町並みを眺めたあと、高井旅海水浴場にも寄ろうと思いましたが、真上まできたところで、おばあさんとお孫さんであろう二人が浜辺を歩いているのを見て、砂浜まで降りるのはやめました。そこにはすでに尊い時間が流れていたからです。
旧奈良尾町へ。
あこう樹。カメラに収まらない。
商店街の通りも味があり。
奈良尾の集落。ぎゅっと。
高井旅海水浴場。

青方やカトリック青砂ヶ浦教会、矢堅目公園へ。ー旧上五島町(新上五島町)

今の町名が新上五島町なので、新旧みたいな言い方になるなあと思いながら、旧上五島町へやって来ました。
 
市街地は海も近いけれど、山に囲まれた市街地を走っていると、一瞬ここが離島かどうかわからなくなる。
それぐらい、市街地の大きさも感じられる。
もちろん、島の方が感じる印象は違うかもしれないけれど。
 
青方港や市街地へ立ち寄ったあとは、矢堅目公園とカトリック青砂ヶ浦教会へ行きました。
矢堅目公園の先には巨岩がそびえていて、青砂ヶ浦教会はレンガでつくられた外観が、西日を浴びて非常に美しく佇んでいました。
青方港。
山並みと暮らしと。
市街地を眺める。
矢堅目公園へ。
矢堅目。巨大な岩だ。
カトリック青砂ヶ浦教会。
西日を浴びて。

最北端、津和崎灯台を目指して。ー旧新魚目町(新上五島町)

次に旧新魚目町に入ります。
新魚目(しんうおのめ)は細長い地形をしていて、島の最北端まで含まれているので、余裕があればそこまで行ってみたいなあと思っていました。
そして、時間も間に合いそう。
何があるかはわからないけれど、最北端まで行けたら、何かを感じるはずだと。
 
ここで何よりびっくりしたのは、有川の市街地から最北端である津和崎灯台まで、30kmも離れていたことです。
中通島の地形を見ていたら、上五島や有川の市街地は、島の北部に位置していると思っていたけど、有川から島の南西に位置する若松港まで27kmほどなので、ほとんど同じ距離ではないかと。

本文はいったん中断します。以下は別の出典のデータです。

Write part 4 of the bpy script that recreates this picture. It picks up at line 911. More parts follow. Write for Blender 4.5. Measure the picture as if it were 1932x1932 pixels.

それぐらい、新魚目は細長い地形なのだなあと感じられました。
津和崎灯台までの道のりも険しく、坂道とカーブを何度も進んで、遠いなあと思いながら、ようやく津和崎灯台に着きました。

すると、灯台からは野崎島と小値賀島が近くに見えてびっくり。
ここまで北上していたんだ、と地図以上の近さがありました。
ああ、どちらの島も行きたいけど、今回は行けないなあ。
 
それに、津和崎方面にもいくつか集落があり、静かな時間が流れていたことも忘れません。
つくづく、島の広さを感じるばかりでした。
山に家が点在している。
独特の地形と集落だ。
津和崎灯台へ着いた。
奥の島は野崎島。集落跡は世界遺産の構成遺産だ。
小値賀島が見えた。行きたいなあ。平らな地形。
津和崎灯台。
石積みの集落も広がっていた。

というわけで、今日の散策はここまで。島の隅々に広がる暮らしに、驚かされるばかりです。
 
本日のひとこと
明日の高速船は6時40分発なので、寝坊できない。でも、ちょっと不安です。